La aplicación de la política migratoria norteamericana, que separa a niños migrantes mayoritariamente latinoamericanos, de sus padres y los coloca preventivamente en jaulas como a feroces delincuentes, es la demostración final de la barbarie del pensamiento de esa mala caricatura de Idi Amin Dada, en que se ha convertido el presidente de los Estados Unidos. Frente a la manifestación del Alto Comisionado de Derechos Humanos de las Naciones Unidas, Donald Trump no encuentra mejor repuesta que retirarse del Consejo de DDHH de la ONU. Todo esto en lugar de corregir esta forma inhumana de aplicar normas abiertamente vejatorias de los derechos humanos de menores de edad, que los termina colocando en verdaderos campos de concentración.

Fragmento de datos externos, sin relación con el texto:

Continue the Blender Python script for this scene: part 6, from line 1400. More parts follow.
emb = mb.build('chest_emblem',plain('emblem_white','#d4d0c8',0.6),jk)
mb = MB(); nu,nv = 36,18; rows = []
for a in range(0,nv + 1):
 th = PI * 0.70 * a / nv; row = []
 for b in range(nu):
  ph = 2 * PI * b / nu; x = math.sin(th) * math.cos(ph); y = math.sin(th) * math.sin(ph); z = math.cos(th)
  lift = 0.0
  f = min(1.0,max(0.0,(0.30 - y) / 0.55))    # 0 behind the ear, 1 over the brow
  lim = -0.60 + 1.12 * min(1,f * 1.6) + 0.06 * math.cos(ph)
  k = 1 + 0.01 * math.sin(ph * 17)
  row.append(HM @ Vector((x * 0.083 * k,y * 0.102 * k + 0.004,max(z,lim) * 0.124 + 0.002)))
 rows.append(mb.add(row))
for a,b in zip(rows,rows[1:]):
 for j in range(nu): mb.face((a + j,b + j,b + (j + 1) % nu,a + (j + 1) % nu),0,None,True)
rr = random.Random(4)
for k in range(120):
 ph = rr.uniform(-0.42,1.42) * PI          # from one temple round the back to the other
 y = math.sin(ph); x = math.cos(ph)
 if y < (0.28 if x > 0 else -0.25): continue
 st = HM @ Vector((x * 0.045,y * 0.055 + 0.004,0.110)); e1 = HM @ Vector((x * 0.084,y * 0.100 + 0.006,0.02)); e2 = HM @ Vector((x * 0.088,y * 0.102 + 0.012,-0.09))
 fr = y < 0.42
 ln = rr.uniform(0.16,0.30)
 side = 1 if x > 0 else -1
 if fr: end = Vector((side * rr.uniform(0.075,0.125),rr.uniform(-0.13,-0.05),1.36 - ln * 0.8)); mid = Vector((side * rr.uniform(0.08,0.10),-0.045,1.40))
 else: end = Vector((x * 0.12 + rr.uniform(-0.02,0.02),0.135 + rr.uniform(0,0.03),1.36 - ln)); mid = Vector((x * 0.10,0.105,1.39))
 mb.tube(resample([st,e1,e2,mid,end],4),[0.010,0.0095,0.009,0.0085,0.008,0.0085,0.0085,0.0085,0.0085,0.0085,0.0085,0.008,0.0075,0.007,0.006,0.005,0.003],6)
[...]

A nivel local, lo verdaderamente indignante son algunos comentarios en las redes sociales, sosteniendo que los países son soberanos para aplicar sus propias políticas migratorias y que la solución es que no se cruce la frontera, porque se comete delitos y se expone a los niños. Ese enfoque olvida convenientemente el centro del problema, que es la aplicación de normas atentatorias contra los derechos humanos y olvida también el estado de necesidad de las miles de familias que diariamente buscan la forma de cruzar la frontera por México hacia los Estados Unidos, en búsqueda de oportunidades que no encuentran en sus países. Olvidan, por supuesto, que migrar no es un delito.

Estos sujetos, operan anónimos y cobardemente en las redes, aunque algunos están perfectamente identificados y hasta trabajan en la administración pública. Se conocen, entre sí, se mueven en las redes como chanchos en un lodazal, arman campañas, se oponen a cualquier iniciativa progresista para que esta no llegue al parlamento o, una vez allí, se archive inexorablemente. Obedecen a las órdenes, a veces sin saberlo siquiera, de una especie de spin doctor, que los controla como a rabiosos muñecos de ventrílocuo y los hace vomitar necedades. Algunos creen estar informados y deliran con que argumentan sus posiciones. Son achorados y embrutecidos. Son lo que no pueden ser sus patrones, por estatus, por recato o por estrategia política. Son los que se ensucian los zapatos.

Son los mismos que frente a la estúpida misoginia del hincha peruano haciendo decir en español a una rusa que “quiere cachar”, la culpan a ella por hablar un idioma que no conoce. Son los mismos que creen que las mujeres y más precisamente las niñas, se ponen como en un escaparate arriesgándose a ser violadas. Son los mismos que creen que la pobreza está relacionada con un menor grado de esfuerzo de los pobres frente a los ricos. Son los mismos que creen que hay ciudadanos diferenciados por categorías. Son los mismos que justifican el terrorismo de Estado como respuesta al terrorismo de los grupos alzados en armas y se erizan cuando hablamos de guerra o conflicto armado interno.

Mientras escribo esto, Trump ha retrocedido y por estrategia de preservación ha anunciado que cambiará la política de separación de niños de sus padres con una orden ejecutiva. Por supuesto, ninguno de estos trolls de las redes cambiará de opinión. No están autorizados.

Todo eso, mientras sus patrones, toman vino y se comen vacas enteras y cierran el mejor restaurante de carnes en Lima para celebrar sus cumpleaños, viven a sus anchas en Europa, ven el mundial en pantalla gigante y consumen las cervecitas que han enfriado en sus pequeñas y modernas heladeras sobrevaloradas, o nos saludan desde las tribunas en Saransk o Ekaterimburgo. Lujos que ellos, sus marionetas, han pagado también, con sus impuestos.